Circle of Ouroborus has always resisted the idea that a band must refine one recognizable product. Their catalog moves through acoustic folk, post-punk, ambient haze, raw black metal and combinations that make those labels collapse into one another. Alttarimyllyt occupies the more forceful end of that range, yet traces of the gentler records remain inside its melodic instincts. The aggression does not erase vulnerability. It protects it badly, which is far more affecting.
Kuunpalvelus, the label operated by Atvar, issued the album as a vinyl LP with a painting by B.F. The arrangement kept the work close to its makers, outside the explanatory machinery that often surrounds metal releases. A first CD edition did not appear until 2025, ten years after the LP and fourteen years after the recording itself. The album has therefore moved through time in stages, repeatedly arriving after the moment in which it was created.

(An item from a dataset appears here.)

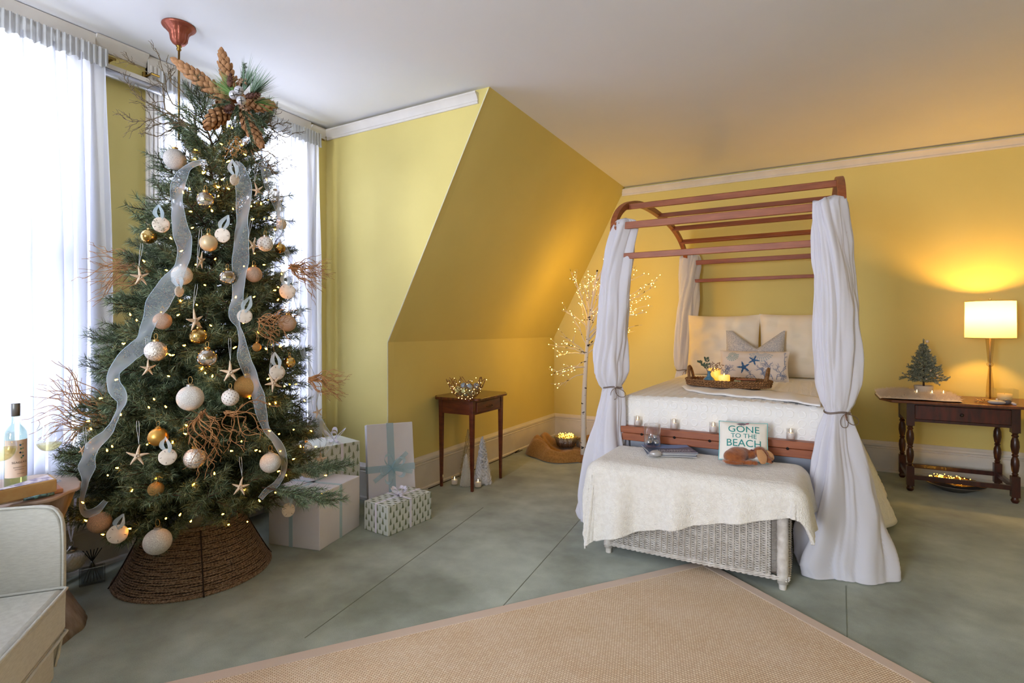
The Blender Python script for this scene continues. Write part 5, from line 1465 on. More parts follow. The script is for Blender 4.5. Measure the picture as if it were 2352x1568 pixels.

That delayed life strengthens its central image. The altar receives what people cannot keep; the mill continues turning after the hands that loaded it have withdrawn. Alttarimyllyt transforms fallen ideals, cultivated earth, failed destinations and mortal bodies into repetitive sound. It offers no rescue from the cycle. Its strange consolation is that nothing entering the machinery disappears completely. It returns as pressure, melody, memory and another revolution of the wheel.